(TASK INSTRUCTIONS) Leave out any pictures and transcribe all other data below exactly.

/---

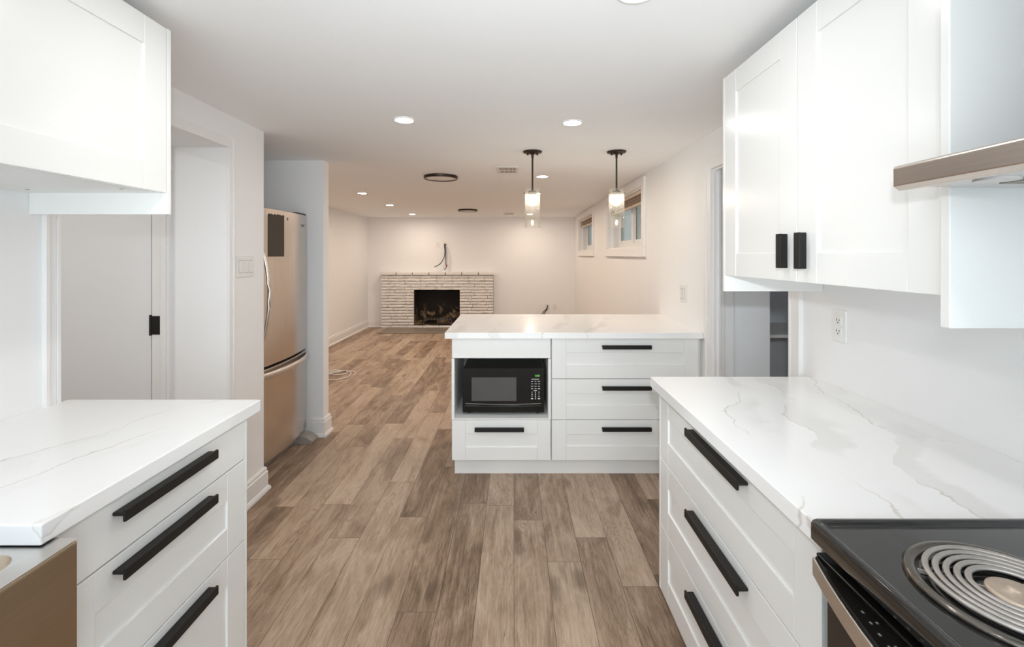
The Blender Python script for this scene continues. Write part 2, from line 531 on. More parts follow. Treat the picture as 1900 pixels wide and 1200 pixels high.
# baseboards: flat board, rounded cap, shoe at the floor
def base_profile(h=.14, t=.017):
    return [(0, 0), (t + .012, 0), (t + .012, .012), (t + .006, .024), (t, .028), (t, h - .03), (t - .005, h - .024), (t - .004, h - .01), (t - .011, h), (0, h)]
def base_path(m, pts, side):
    """mitred baseboard along a 2-D polyline on the wall; side=+1 sticks out to the left of the walking direction"""
    prof = base_profile(); P = [Vector(p) for p in pts]; n = len(P); rings = []
    for i in range(n):
        ds = []
        if i > 0: ds.append((P[i] - P[i - 1]).normalized())
        if i < n - 1: ds.append((P[i + 1] - P[i]).normalized())
        ns = [Vector((-d.y, d.x)) * side for d in ds]
        mv = ns[0] if len(ns) == 1 else (ns[0] + ns[1]) / (1 + ns[0].dot(ns[1]))
        rings.append([m.v((P[i].x + mv.x * d, P[i].y + mv.y * d, z)) for d, z in prof])
    k = len(prof)
    for A, B in zip(rings, rings[1:]):
        for i in range(k):
            j = (i + 1) % k; m.f([A[i], A[j], B[j], B[i]])
    m.f(rings[0][::-1]); m.f(rings[-1])
def base(name, paths):
    m = MB()
    for p, sd in paths: base_path(m, p, sd)
    return struct(m.build(name, M['trim']))
base('baseboard_left', [([(XL, 2.396), (XL, 2.691), (-1.56, 2.691)], -1)])
base('baseboard_stub', [([(-1.552, 3.50), (-1.464, 3.50), (-1.464, 3.60), (LIV, 3.60), (LIV, BACK), (-2.54, BACK)], -1)])
base('baseboard_back', [([(-.37, BACK), (XR, BACK), (XR, 3.70)], -1)])

# casings around the left opening, the closet opening
def casing(name, x, side, y0, y1, z1, wd, th=.016, head=True, full=(True, True)):
    m = MB()
    def strip(a, b, c, d):
        m.box(x, x + side * th, a, b, c, d)
    if full[0]:
        strip(y0 - wd + .014, y0 - .012, 0, z1 + wd - .001); m.box(x, x + side * (th + .006), y0 - wd, y0 - wd + .0138, 0, z1 + wd); m.box(x, x + side * (th + .004), y0 - .0118, y0, 0, z1)
    if full[1]:
        strip(y1 + .012, y1 + wd - .014, 0, z1 + wd - .001); m.box(x, x + side * (th + .006), y1 + wd - .0138, y1 + wd, 0, z1 + wd); m.box(x, x + side * (th + .004), y1, y1 + .0118, 0, z1)
    if head:
        strip(y0 - .0118, y1 + .0118, z1 + .012, z1 + wd - .001); m.box(x, x + side * (th + .004), y0 - .0118, y1 + .0118, z1, z1 + .0118)
    return struct(m.build(name, M['trim'], None, .0015))
casing('trim_1', XL, 1, D1A, D1B, 1.948, .05, .010)
casing('trim_2', XR, -1, D2A, D2B, D2H, .075, .014)

# inner frame of the left opening and the open grey door behind it
m = MB()
m.box(-1.803, -1.757, 2.318, 2.344, 0, 1.948); m.box(-1.79, -1.770, 2.311, 2.320, 0, 1.948)
m.box(-1.858, -1.803, 2.336, 2.344, 0, 1.948)
struct(m.build('trim_3', M['trim'], None, .002))
d1 = struct(MB().box(-2.63, -1.872, 2.348, 2.384, .012, 2.0).build('door_1', M['door'], None, .002), 'plain grey-white door standing open inside the left opening', )
hg = MB(); hg.box(-1.855, -1.808, 2.3325, 2.3365, .985, 1.080); hg.cyl((-1.864, 2.337, 0), .0075, .98, 1.085, 14)
hg.box(-1.862, -1.853, 2.334, 2.338, .985, 1.08)
for zz in (1.0, 1.02, 1.05): hg.cyl((-1.832 + (.01 if zz == 1.02 else 0), 2.3325, zz), .003, -.0012, .0008, 10, 'y')
hg.build('hinge', M['black'], d1)

# closet on the right: jamb, folded leaf, shelf
m = MB(); m.box(XR - .002, XR + .06, D2B - .012, D2B, 0, D2H); m.box(XR + .022, XR + .036, D2B - .022, D2B - .01, 0, D2H)
m.box(XR, XR + .12, D2A, D2A + .012, 0, D2H); m.box(XR, XR + .12, D2A, D2B, D2H - .012, D2H)
struct(m.build('trim_4', M['trim'], None, .0015))
d2 = struct(MB().box(XR + .064, 1.522, 2.700, 2.732, .015, 1.88).build('door_2', M['greydoor'], None, .0015), 'narrow grey closet leaf folded back inside the right opening')
for zz in (1.072, .775): MB().cyl((XR + .078, 2.700, zz), .004, -.001, .001, 10, 'y').build('screw', M['slot'], d2)
sh = MB().box(1.32, 2.10, 2.90, 3.42, .865, .885).build('closet_shelf', M['carcass'], None, .001)
tag(sh, 'white shelf inside the dark closet behind the grey leaf', 'shelf')
tag(MB().box(1.32, 2.10, 3.385, 3.42, .80, .865).build('shelf_batten', M['slatwood']), 'brown batten under the closet shelf', 'batten')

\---

(SOLUTION FOR THIS PROBLEM)
The Blender Python script for this scene continues. Write part 2, from line 531 on. More parts follow. Treat the picture as 1900 pixels wide and 1200 pixels high.
# baseboards: flat board, rounded cap, shoe at the floor
def base_profile(h=.14, t=.017):
    return [(0, 0), (t + .012, 0), (t + .012, .012), (t + .006, .024), (t, .028), (t, h - .03), (t - .005, h - .024), (t - .004, h - .01), (t - .011, h), (0, h)]
def base_path(m, pts, side):
    """mitred baseboard along a 2-D polyline on the wall; side=+1 sticks out to the left of the walking direction"""
    prof = base_profile(); P = [Vector(p) for p in pts]; n = len(P); rings = []
    for i in range(n):
        ds = []
        if i > 0: ds.append((P[i] - P[i - 1]).normalized())
        if i < n - 1: ds.append((P[i + 1] - P[i]).normalized())
        ns = [Vector((-d.y, d.x)) * side for d in ds]
        mv = ns[0] if len(ns) == 1 else (ns[0] + ns[1]) / (1 + ns[0].dot(ns[1]))
        rings.append([m.v((P[i].x + mv.x * d, P[i].y + mv.y * d, z)) for d, z in prof])
    k = len(prof)
    for A, B in zip(rings, rings[1:]):
        for i in range(k):
            j = (i + 1) % k; m.f([A[i], A[j], B[j], B[i]])
    m.f(rings[0][::-1]); m.f(rings[-1])
def base(name, paths):
    m = MB()
    for p, sd in paths: base_path(m, p, sd)
    return struct(m.build(name, M['trim']))
base('baseboard_left', [([(XL, 2.396), (XL, 2.691), (-1.56, 2.691)], -1)])
base('baseboard_stub', [([(-1.552, 3.50), (-1.464, 3.50), (-1.464, 3.60), (LIV, 3.60), (LIV, BACK), (-2.54, BACK)], -1)])
base('baseboard_back', [([(-.37, BACK), (XR, BACK), (XR, 3.70)], -1)])

# casings around the left opening, the closet opening
def casing(name, x, side, y0, y1, z1, wd, th=.016, head=True, full=(True, True)):
    m = MB()
    def strip(a, b, c, d):
        m.box(x, x + side * th, a, b, c, d)
    if full[0]:
        strip(y0 - wd + .014, y0 - .012, 0, z1 + wd - .001); m.box(x, x + side * (th + .006), y0 - wd, y0 - wd + .0138, 0, z1 + wd); m.box(x, x + side * (th + .004), y0 - .0118, y0, 0, z1)
    if full[1]:
        strip(y1 + .012, y1 + wd - .014, 0, z1 + wd - .001); m.box(x, x + side * (th + .006), y1 + wd - .0138, y1 + wd, 0, z1 + wd); m.box(x, x + side * (th + .004), y1, y1 + .0118, 0, z1)
    if head:
        strip(y0 - .0118, y1 + .0118, z1 + .012, z1 + wd - .001); m.box(x, x + side * (th + .004), y0 - .0118, y1 + .0118, z1, z1 + .0118)
    return struct(m.build(name, M['trim'], None, .0015))
casing('trim_1', XL, 1, D1A, D1B, 1.948, .05, .010)
casing('trim_2', XR, -1, D2A, D2B, D2H, .075, .014)

# inner frame of the left opening and the open grey door behind it
m = MB()
m.box(-1.803, -1.757, 2.318, 2.344, 0, 1.948); m.box(-1.79, -1.770, 2.311, 2.320, 0, 1.948)
m.box(-1.858, -1.803, 2.336, 2.344, 0, 1.948)
struct(m.build('trim_3', M['trim'], None, .002))
d1 = struct(MB().box(-2.63, -1.872, 2.348, 2.384, .012, 2.0).build('door_1', M['door'], None, .002), 'plain grey-white door standing open inside the left opening', )
hg = MB(); hg.box(-1.855, -1.808, 2.3325, 2.3365, .985, 1.080); hg.cyl((-1.864, 2.337, 0), .0075, .98, 1.085, 14)
hg.box(-1.862, -1.853, 2.334, 2.338, .985, 1.08)
for zz in (1.0, 1.02, 1.05): hg.cyl((-1.832 + (.01 if zz == 1.02 else 0), 2.3325, zz), .003, -.0012, .0008, 10, 'y')
hg.build('hinge', M['black'], d1)

# closet on the right: jamb, folded leaf, shelf
m = MB(); m.box(XR - .002, XR + .06, D2B - .012, D2B, 0, D2H); m.box(XR + .022, XR + .036, D2B - .022, D2B - .01, 0, D2H)
m.box(XR, XR + .12, D2A, D2A + .012, 0, D2H); m.box(XR, XR + .12, D2A, D2B, D2H - .012, D2H)
struct(m.build('trim_4', M['trim'], None, .0015))
d2 = struct(MB().box(XR + .064, 1.522, 2.700, 2.732, .015, 1.88).build('door_2', M['greydoor'], None, .0015), 'narrow grey closet leaf folded back inside the right opening')
for zz in (1.072, .775): MB().cyl((XR + .078, 2.700, zz), .004, -.001, .001, 10, 'y').build('screw', M['slot'], d2)
sh = MB().box(1.32, 2.10, 2.90, 3.42, .865, .885).build('closet_shelf', M['carcass'], None, .001)
tag(sh, 'white shelf inside the dark closet behind the grey leaf', 'shelf')
tag(MB().box(1.32, 2.10, 3.385, 3.42, .80, .865).build('shelf_batten', M['slatwood']), 'brown batten under the closet shelf', 'batten')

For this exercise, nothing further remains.